Public opinion then turned decisively against the Taliban
terrorists. This opinion was highlighted following the release of a
video showing the flogging of a girl by the Pakistani Taliban in Swat
Valley. Similar events and terrorist attacks finally forced the Pakistan
Army to launch a decisive attack against the Taliban occupying Swat
Valley in April 2009, after having received orders from the political
leadership.[20]
After heavy fighting the Swat Valley was largely pacified by July 2009,
although isolated pockets of Taliban remained in the area.
The next phase of the Pakistan Army's offensive was the formidable
Waziristan region. A US drone attack killed the leader of the Taliban, Baitullah Mehsud, in August. A power struggle engulfed the Taliban during September, but by October a new leader had emerged, Hakimullah Mehsud.
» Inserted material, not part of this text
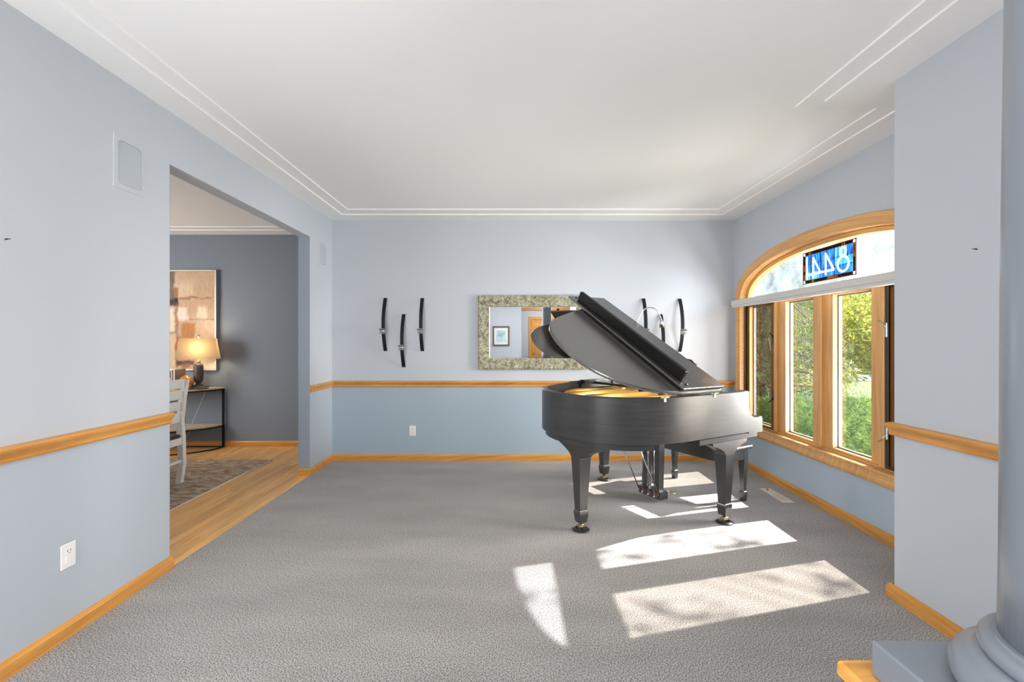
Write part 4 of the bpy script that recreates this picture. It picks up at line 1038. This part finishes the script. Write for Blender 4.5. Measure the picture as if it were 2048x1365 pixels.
ca = me.color_attributes.new('pigment', 'FLOAT_COLOR', 'POINT')
def sm(x, s_): return max(0.0, min(1.0, x / s_ + .5))
for k, v in enumerate(me.vertices):
    x_, z_ = v.co.x + pa.location.x, v.co.z + pa.location.z
    vcoord = (x_ + 4.425) / (X1 + 4.425); t = (Z1 - z_) / (Z1 - Z0)
    wob = .035 * mnoise.noise((x_ * 9, z_ * 9, 0)) + .018 * mnoise.noise((x_ * 30, z_ * 30, 5))
    wob2 = .020 * mnoise.noise((x_ * 9, z_ * 9, 9)) + .012 * mnoise.noise((x_ * 30, z_ * 30, 2))
    vc, tt = vcoord + wob, t + wob2
    c = [0, 0, 0]
    for v0, v1, t0, t1, rgb, soft, op in patches:
        w = sm(vc - v0, soft * 1.6) * sm(v1 - vc, soft * 1.6) * sm(tt - t0, soft) * sm(t1 - tt, soft) * op
        lin = srgb(*rgb); c = [c[q] * (1 - w) + lin[q] * w for q in range(3)]
    g = 1 + .12 * mnoise.noise((x_ * 40, z_ * 14, 1))
    ca.data[k].color = (c[0] * g, c[1] * g, c[2] * g, 1)
m_, nt, p_, out_ = new_mat('canvas_pigment'); at = nt.nodes.new('ShaderNodeVertexColor'); at.layer_name = 'pigment'
nt.links.new(at.outputs[0], p_.inputs['Base Color']); p_.inputs['Roughness'].default_value = .7
me.materials.append(m_); cv = bpy.data.objects.new('canvas', me); C.objects.link(cv); cv.parent = pa

# rug, chair, table
rug = tag(empty('area_rug', (-3.9, 3.9, 0)), 'mottled brown and beige rug on the dining room oak floor', 'rug')
mb = MB(); bm = mb.bm
edge = [(-2.745 + .010 * mnoise.noise((y_ * 2.3, 0, 0)) + .004 * mnoise.noise((y_ * 9, 1, 0)), y_) for y_ in [2.75 + i * .06 for i in range(42)]]
rings = [[(-5.4, y_, .001), (-5.4, y_, .010), (x_ - .02, y_, .010), (x_ - .006, y_, .008), (x_, y_, .001)] for x_, y_ in edge]
mb.loft(rings); part(mb, 'pile', M['rug'], rug, rug.location)
mb = MB(); mb.tube([(x_ + .004, y_, .006) for x_, y_ in edge], .006, 6); part(mb, 'binding', mat('pale_binding', (.72, .62, .54), .9), rug, rug.location)

ch = tag(empty('dining_chair', (-3.30, 4.13, .011)), 'white painted ladder back dining chair on the rug', 'chair')
def cp(b, name, m): return part(b, name, M[m], ch, (-3.30, 4.13, 0))
chX = -3.115
def post(y_):
    b = MB(); rings = []
    for z, dx, wx, wy in ((0, -.030, .025, .020), (.18, -.004, .026, .021), (.42, -.012, .028, .022), (.60, -.022, .027, .022), (.80, .0, .024, .021), (.94, .030, .018, .020), (.985, .042, .014, .018)):
        rings.append([(chX - .03 + dx - wx, y_ - wy, z), (chX - .03 + dx + wx, y_ - wy, z), (chX - .03 + dx + wx, y_ + wy, z), (chX - .03 + dx - wx, y_ + wy, z)])
    b.loft(rings); return b
PY1, PY0 = 4.345, 3.93
for y_ in (PY0, PY1): cp(post(y_), 'rear_leg', 'white_wood')
for zc, hz, dx in ((.950, .043, .024), (.842, .042, -.002), (.735, .042, -.016), (.620, .042, -.024)):
    mb = MB(); mb.box(chX - .03 + dx - .009, chX - .03 + dx + .009, PY0, PY1, zc - hz, zc + hz, bevel=.004); cp(mb, 'slat', 'white_wood')
mb = MB(); mb.box(-3.55, chX - .035, 3.90, 4.375, .435, .465, bevel=.008); cp(mb, 'seat', 'book_black')
mb = MB()
for (x0, x1, y0, y1) in ((-3.16, -3.138, 3.93, 4.345), (-3.54, -3.52, 3.92, 4.355), (-3.54, -3.15, 3.925, 3.945), (-3.54, -3.15, 4.33, 4.35)): mb.box(x0, x1, y0, y1, .37, .435)
cp(mb, 'seat_rail', 'white_wood')
for y_ in (3.93, 4.345):
    mb = MB(); mb.loft([[(-3.525 - a, y_ - a, z), (-3.525 + a, y_ - a, z), (-3.525 + a, y_ + a, z), (-3.525 - a, y_ + a, z)] for z, a in ((0, .015), (.37, .021), (.43, .021))]); cp(mb, 'front_leg', 'white_wood')
mb = MB(); mb.box(-3.16, -3.142, 3.95, 4.325, .20, .225, bevel=.003); cp(mb, 'stretcher', 'white_wood')
dt = tag(empty('dining_table', (-4.25, 3.55, .011)), 'dark dining table standing behind the white chair', 'table')
mb = MB(); mb.box(-.62, .62, -.9, .95, .70, .735, bevel=.006); mb.build('tabletop', M['book_brown'], dt)
mb = MB(); mb.box(-.55, .55, -.8, .85, .62, .70); mb.build('apron', M['book_black'], dt)
for x_ in (-.52, .52):
    for y_ in (-.76, .81):
        mb = MB(); mb.loft([[(x_ - a, y_ - a, z), (x_ + a, y_ - a, z), (x_ + a, y_ + a, z), (x_ - a, y_ + a, z)] for z, a in ((0, .03), (.62, .045), (.70, .045))]); mb.build('leg', M['book_black'], dt)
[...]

Under his leadership, the Taliban launched another wave of terrorist
attacks throughout Pakistan, killing hundreds of people. After a few
weeks of air strikes, artillery and mortar attacks, 30,000 troops moved
on South Waziristan, in a three pronged attack. The Pakistan Army
re-took South Waziristan and is currently thinking of expanding the
campaign to North Waziristan. On April 2012 an avalanche struck the 6th Northern Light Infantry Battalion headquarters in Ghyari sector of Siachen, entrapping 135 soldiers.[21]